In Christ: The Grafted Fig
By Laurel Senick
“I praise you because I am fearfully and wonderfully made; your works are wonderful; I know that full well.” Psalm139:14 NIV
Figs are my favorite food especially when they are in season. I love to stand under the branches each summer and eat to my heart’s content. I said heart not stomach because eating fresh figs fills me with joy. Walking with Jesus also fills me with joy and thankfully I don’t have to wait until Jesus is in season.
There was a brief time when my walk with Jesus lacked joy. As a relatively new Christian I believed that as a child of God I had lots of work to do but wasn’t quite sure what. I had happily surrounded myself with other believers and assumed that there was a certain mold of Christian that pleased my Father best. Innocently I studied the other believers and began comparing myself, trying to be like them. Feeling inadequate, I tried on one outfit after another. Often, I felt like a phony. Not religious enough for some and too religious for others. I didn’t seem to fit in until I learned a lesson in horticulture.
One spring morning at our local Farmer’s Market I chatted with a fellow fig lover who sold fig saplings at his booth. He chuckled at my fig exuberance and told me about a man he knew who collected figs, more than a hundred varieties from all over the world. He had a large fig tree on his property, and he would graft the different figs he’d collected onto this one tree. The tree was planted in a large greenhouse so other varieties from warmer climates could survive. Each year when the tree produced its fruit, every branch he had attached emerged just as it would have on its own variety. Can you imagine it? More than 100 different figs all with their own unique shape, color and flavor fruiting on the same tree.

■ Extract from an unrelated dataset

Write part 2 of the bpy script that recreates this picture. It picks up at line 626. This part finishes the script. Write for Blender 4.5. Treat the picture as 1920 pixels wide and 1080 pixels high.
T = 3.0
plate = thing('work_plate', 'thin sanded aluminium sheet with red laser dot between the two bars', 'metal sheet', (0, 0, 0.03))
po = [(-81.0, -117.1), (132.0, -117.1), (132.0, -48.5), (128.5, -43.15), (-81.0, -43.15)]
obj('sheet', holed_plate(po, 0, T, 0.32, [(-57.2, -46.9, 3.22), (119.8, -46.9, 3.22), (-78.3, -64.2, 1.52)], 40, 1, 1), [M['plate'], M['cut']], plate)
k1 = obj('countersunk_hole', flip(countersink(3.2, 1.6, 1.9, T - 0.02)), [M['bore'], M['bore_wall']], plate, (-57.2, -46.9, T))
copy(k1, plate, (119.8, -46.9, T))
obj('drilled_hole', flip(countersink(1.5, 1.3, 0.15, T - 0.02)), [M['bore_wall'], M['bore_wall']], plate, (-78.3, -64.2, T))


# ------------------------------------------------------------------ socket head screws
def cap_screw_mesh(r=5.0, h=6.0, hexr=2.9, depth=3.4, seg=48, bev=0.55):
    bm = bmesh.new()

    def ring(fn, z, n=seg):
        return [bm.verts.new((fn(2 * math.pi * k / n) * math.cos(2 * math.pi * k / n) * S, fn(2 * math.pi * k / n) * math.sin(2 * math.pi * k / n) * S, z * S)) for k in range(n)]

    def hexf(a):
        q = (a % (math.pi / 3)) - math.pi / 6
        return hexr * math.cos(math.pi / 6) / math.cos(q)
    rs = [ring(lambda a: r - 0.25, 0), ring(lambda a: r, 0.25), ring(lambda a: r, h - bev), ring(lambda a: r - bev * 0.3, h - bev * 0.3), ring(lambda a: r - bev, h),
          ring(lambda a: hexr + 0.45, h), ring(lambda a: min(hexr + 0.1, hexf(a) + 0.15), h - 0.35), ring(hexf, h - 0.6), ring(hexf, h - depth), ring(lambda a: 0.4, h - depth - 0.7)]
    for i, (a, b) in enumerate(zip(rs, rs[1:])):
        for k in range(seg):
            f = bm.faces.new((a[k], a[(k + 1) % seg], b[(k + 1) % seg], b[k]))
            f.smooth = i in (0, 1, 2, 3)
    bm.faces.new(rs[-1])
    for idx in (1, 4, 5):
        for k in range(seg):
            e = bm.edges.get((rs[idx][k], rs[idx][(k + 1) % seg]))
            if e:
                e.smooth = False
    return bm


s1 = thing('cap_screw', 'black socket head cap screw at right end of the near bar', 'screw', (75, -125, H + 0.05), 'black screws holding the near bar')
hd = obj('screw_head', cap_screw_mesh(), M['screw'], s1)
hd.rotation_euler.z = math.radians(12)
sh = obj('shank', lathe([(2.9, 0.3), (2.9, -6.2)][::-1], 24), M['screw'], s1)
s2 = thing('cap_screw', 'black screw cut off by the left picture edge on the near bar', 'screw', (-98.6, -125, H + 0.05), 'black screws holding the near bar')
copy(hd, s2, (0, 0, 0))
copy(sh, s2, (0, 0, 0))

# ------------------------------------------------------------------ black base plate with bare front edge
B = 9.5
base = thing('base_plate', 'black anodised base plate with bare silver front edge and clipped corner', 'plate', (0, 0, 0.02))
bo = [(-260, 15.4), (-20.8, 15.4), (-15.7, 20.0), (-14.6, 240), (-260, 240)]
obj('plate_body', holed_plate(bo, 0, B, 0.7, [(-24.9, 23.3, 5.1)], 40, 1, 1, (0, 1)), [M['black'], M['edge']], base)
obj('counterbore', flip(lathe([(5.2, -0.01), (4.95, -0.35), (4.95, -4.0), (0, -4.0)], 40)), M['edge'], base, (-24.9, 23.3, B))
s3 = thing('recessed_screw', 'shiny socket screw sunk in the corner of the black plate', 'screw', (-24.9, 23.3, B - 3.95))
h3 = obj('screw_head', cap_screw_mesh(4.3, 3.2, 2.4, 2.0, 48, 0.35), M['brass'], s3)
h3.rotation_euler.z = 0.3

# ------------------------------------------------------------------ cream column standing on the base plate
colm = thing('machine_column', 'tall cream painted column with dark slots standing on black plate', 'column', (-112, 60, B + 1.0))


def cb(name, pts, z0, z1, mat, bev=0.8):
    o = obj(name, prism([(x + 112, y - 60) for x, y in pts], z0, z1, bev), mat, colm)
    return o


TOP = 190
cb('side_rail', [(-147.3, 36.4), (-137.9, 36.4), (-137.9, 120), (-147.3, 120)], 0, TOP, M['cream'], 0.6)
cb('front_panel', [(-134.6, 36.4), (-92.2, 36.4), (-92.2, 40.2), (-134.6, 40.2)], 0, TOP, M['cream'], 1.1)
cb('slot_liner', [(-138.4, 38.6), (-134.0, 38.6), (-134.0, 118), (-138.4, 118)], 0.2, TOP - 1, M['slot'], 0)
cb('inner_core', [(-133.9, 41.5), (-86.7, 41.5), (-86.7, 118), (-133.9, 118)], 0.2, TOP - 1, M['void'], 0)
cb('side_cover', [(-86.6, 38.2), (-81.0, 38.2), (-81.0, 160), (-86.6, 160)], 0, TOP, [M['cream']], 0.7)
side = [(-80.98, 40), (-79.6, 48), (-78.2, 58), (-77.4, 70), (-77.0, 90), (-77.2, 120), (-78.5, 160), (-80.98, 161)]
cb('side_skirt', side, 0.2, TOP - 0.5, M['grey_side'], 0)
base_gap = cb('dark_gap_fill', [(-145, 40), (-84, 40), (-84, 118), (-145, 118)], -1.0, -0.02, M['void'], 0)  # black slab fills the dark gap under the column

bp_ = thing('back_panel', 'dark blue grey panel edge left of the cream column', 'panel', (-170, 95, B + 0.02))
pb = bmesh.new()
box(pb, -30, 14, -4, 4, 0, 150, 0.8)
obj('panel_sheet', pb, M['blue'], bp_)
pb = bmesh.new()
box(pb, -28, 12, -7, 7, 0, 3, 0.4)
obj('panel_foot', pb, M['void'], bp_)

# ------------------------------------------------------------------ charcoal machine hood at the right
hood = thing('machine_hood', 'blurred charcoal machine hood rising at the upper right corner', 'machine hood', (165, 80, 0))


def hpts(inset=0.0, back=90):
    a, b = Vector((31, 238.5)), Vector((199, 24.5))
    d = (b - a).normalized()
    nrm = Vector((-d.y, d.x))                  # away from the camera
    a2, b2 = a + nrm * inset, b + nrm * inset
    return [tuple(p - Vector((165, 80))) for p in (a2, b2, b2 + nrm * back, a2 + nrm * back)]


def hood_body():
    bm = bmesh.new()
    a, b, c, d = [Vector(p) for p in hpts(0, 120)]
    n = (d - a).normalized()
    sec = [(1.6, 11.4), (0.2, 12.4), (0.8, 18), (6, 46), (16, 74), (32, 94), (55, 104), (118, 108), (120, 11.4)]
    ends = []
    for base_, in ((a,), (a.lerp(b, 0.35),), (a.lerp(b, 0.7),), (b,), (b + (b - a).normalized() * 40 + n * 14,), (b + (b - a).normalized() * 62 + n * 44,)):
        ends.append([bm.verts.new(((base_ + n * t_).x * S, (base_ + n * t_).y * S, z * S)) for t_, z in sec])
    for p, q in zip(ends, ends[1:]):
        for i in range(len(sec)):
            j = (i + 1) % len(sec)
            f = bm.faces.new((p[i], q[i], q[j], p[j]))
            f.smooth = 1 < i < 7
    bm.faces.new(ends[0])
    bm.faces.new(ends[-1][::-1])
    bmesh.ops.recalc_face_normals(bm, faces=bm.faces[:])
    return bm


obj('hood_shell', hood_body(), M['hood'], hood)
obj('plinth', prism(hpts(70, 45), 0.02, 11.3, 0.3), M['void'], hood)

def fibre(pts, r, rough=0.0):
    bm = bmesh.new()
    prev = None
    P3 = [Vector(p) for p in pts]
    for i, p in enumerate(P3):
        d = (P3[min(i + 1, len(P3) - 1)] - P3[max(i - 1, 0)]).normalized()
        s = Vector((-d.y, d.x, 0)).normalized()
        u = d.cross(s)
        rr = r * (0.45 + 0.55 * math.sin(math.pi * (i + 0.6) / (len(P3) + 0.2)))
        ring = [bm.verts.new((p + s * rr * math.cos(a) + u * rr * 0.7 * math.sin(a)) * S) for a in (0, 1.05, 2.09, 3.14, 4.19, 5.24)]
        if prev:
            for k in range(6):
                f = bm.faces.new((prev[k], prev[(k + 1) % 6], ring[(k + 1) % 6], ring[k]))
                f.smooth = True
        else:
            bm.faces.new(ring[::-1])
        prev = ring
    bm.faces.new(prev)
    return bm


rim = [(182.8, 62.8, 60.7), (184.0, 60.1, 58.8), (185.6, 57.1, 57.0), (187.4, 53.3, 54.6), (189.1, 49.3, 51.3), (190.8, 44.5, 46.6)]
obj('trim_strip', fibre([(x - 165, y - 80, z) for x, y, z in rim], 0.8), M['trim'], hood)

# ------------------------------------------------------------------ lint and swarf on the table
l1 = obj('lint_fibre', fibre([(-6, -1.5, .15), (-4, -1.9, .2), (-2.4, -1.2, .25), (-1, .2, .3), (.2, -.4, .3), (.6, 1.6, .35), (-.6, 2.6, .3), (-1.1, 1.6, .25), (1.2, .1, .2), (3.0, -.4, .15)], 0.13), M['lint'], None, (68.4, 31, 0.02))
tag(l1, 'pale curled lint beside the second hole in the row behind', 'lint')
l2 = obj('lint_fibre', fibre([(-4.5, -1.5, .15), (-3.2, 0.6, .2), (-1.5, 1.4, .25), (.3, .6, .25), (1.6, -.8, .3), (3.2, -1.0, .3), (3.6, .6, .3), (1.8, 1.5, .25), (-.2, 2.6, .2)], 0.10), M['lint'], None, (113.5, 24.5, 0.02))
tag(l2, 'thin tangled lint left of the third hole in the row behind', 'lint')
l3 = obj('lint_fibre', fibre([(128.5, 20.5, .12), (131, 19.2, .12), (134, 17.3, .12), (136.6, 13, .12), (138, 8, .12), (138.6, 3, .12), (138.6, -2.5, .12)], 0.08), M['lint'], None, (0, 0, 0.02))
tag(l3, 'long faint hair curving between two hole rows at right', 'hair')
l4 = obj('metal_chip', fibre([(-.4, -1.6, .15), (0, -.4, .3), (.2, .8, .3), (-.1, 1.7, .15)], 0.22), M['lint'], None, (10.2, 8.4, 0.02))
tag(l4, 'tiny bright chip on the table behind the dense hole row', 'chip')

Suddenly I realized that God never intended me to be like any other child of God. The revelation exploded in my mind like a bite of fresh summer fig. God desired that I would bring all the qualities that he designed in me to His family. Grafted in through Christ’s precious blood, I am now the righteousness of God through Christ in my own unique way.
Now as a more mature child of God, something new has fruited in my spirit. My husband, Don and I have been ministering at the Harbor, a recovery detox center. Time and again we hear the cry of a broken child of God who feels like they have disappointed God one too many times. They are afraid to ask again for forgiveness. In their hearts they hope and pray this is the last time they ask, but it might not be. Already after only the five months that Don and I have been going we have seen a handful of unfortunate souls return.
I think it is true what Paul said in Romans 6:1, “Does this mean that now we can go ahead and sin and not worry about it? For our salvation does not depend on keeping the law, but on receiving God’s grace! Of course not!” But I also believe any sincere effort to quit sinning is met with the grace and mercy of God. Yes, we may fail repeatedly but just as Jesus tells us to forgive our brother when he comes to apologize 70 times 7 times, is God not more faithful than us? Of course!
I think some would read the story of the prodigal son and note that when the son returned and was perfectly restored, he never strayed again. And maybe he didn’t. But having been a believer for forty of my fifty years I can tell you that this is not true for me. Praise God he is able to rescue and restore us over and over again. It is his loving kindness that leads to repentance and his discipline that trains us in the way we should go. God always is good and for our good. Because he is a good, good Father.